811.22742/310

Memorandum of Conversation, by the Chief of the Division of European Affairs (Moffat)

At Mr. Welles’s request, I asked Mr. Merchant Mahoney, the Canadian Chargé d’Affaires, to call in order to discuss with him the question of facilitating the training of Canadian pilots in American Governmental schools and airfields which Mr. Mahoney had raised with the Under Secretary on May 27.

I told Mr. Mahoney that the problem had been considered very carefully and sympathetically by the Secretary of State, the Under Secretary, the Chief of Staff, and others. The conclusions reached were that the apprehensions felt by Mr. Welles in his talk of May 27 were well founded. These apprehensions rested on two grounds, a practical one and a legal one.

As a practical matter, a project of training Canadian pilots in this country on a large scale obviously could not be carried on concurrently with a similar training program for our own air corps which contemplates using Army and Navy civilian facilities and personnel to the maximum. Apparently, the bottleneck is flying instructors and, to a lesser degree, training planes. Already in order to turn out the number of pilots we consider essential in 1941 and 1942 we are using as instructors all Army instructors, all qualified officers now in the Training Center and civilian schools, all qualified officers who could be made available by the suspension of miscellaneous activities, qualified civilian instructors, et cetera. Thus, any large-scale plan of training Canadian pilots would retard the work being done for us at the Training Centers, and the lack of additional flying instructors prevents the use of other military flying fields for training schools.

With regard to legal considerations, the legal advisers of the competent Government departments have held that if the pilots were members of the Canadian military or naval forces they could not be trained in this country without a violation of The Hague Convention No. V,13 nor, in their opinion, could such training be legalized short of amendment or denunciation of this international treaty. This, of course, would not apply to Canadian civilians, particularly if they came to this country for training without advance arrangement between Governments calling for such admissions in specific numbers or groups with a definite view of their later employment in a belligerent army; but the Chief of Staff has added that even these civilians could not be accepted as students at the Air Corps Training [Page 9] Centers without additional statutory authority (see Act of April 3, 193914).

The conclusion reached by our military authorities, in which other Government officials concurred, was that irrespective of legal restrictions, the diversion of any considerable pilot production to the training of Canadian pilots would disrupt our own training program and would seriously delay bringing our own air defenses into a satisfactory state of readiness.
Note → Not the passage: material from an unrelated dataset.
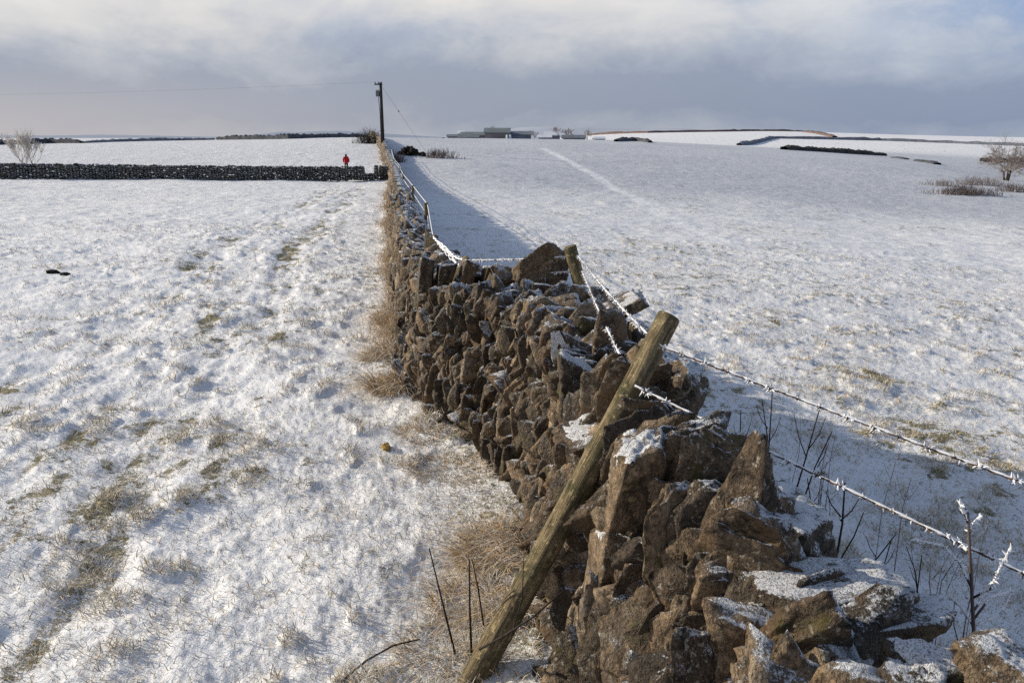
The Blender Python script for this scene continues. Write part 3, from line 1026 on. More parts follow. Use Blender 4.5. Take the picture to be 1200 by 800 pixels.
M_HILL1 = flat_mat("far_hill_haze", (.30, .345, .43), .95, .03, .01)
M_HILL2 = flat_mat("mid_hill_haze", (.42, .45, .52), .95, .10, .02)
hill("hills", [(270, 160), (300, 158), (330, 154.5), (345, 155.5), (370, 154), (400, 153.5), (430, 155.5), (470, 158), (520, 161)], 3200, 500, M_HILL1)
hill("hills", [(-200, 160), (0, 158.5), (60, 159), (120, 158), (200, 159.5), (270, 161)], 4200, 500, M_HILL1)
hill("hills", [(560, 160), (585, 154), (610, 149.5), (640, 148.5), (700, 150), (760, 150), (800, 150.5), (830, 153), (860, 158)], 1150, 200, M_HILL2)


# ------------------------------------------------------------------ fence posts
def post(name, base, top, r0, r1, label, group=None, mat=M_POST, chamfer=0.):
    base = np.asarray(base, float); top = np.asarray(top, float)
    L = np.linalg.norm(top - base)
    root = empty(name, base, label, "fence post", group)
    t = Vector(top - base).normalized()
    root.rotation_mode = 'QUATERNION'
    root.rotation_quaternion = t.to_track_quat('Z', 'Y')
    k = 28; m = 40
    zz = np.linspace(0, L, m)
    ang = np.arange(k) * 2 * np.pi / k
    V = []
    sd = random.random() * 50
    for z in zz:
        rr = r0 + (r1 - r0) * z / L
        P = np.stack([np.cos(ang), np.sin(ang), np.full(k, z * 1.6)], 1) + sd
        q = rr * (1 + .16 * (n3(P * 1.3, 3) - .5) + .10 * (n3(P * np.array([3, 3, 1.2]), 4) - .5))
        b = .012 * math.sin(z * 2.3 + sd)
        V.append(np.stack([q * np.cos(ang) + b, q * np.sin(ang), np.full(k, z)], 1))
    V = np.vstack(V)
    i = np.arange(m - 1)[:, None] * k; j = np.arange(k)[None, :]; j2 = (j + 1) % k
    Q = np.stack([i + j, i + j2, i + k + j2, i + k + j], -1).reshape(-1, 4)
    obj("shaft", mesh_np("shaft", V, [Q], True), mat, root)
    # sawn end: ring, inset ring, centre
    top_r = V[-k:]
    c = top_r.mean(0)
    ins = c + (top_r - c) * .9 + np.array([0, 0, .006])
    E = np.vstack([top_r, ins, c + np.array([0, 0, .007])])
    jj = np.arange(k)
    Q2 = np.stack([jj, (jj + 1) % k, k + (jj + 1) % k, k + jj], 1)
    T2 = np.stack([k + jj, k + (jj + 1) % k, np.full(k, 2 * k)], 1)
    obj("sawn_end", mesh_np("sawn_end", E, [Q2, T2], False), M_POST_END, root)
    return root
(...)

It was therefore hoped that the Canadian authorities would choose not to press this particular request.

Mr. Mahoney stated that there seemed to be a slight difference of emphasis between the Canadian request and our reply. The Canadian request merely referred to “a number of aviators” to be trained, whereas our reply was based on a large-scale training project which he personally doubted was the case. The other shift in emphasis was that whereas the Canadian request had referred to “civilian training schools”, our reply referred to Army Training Centers. I told Mr. Mahoney that as I understood matters, the Training Centers were taking over all instructors and that there would be no civilian schools in the future.

Mr. Mahoney said that he would bring the information at once to the attention of Ottawa.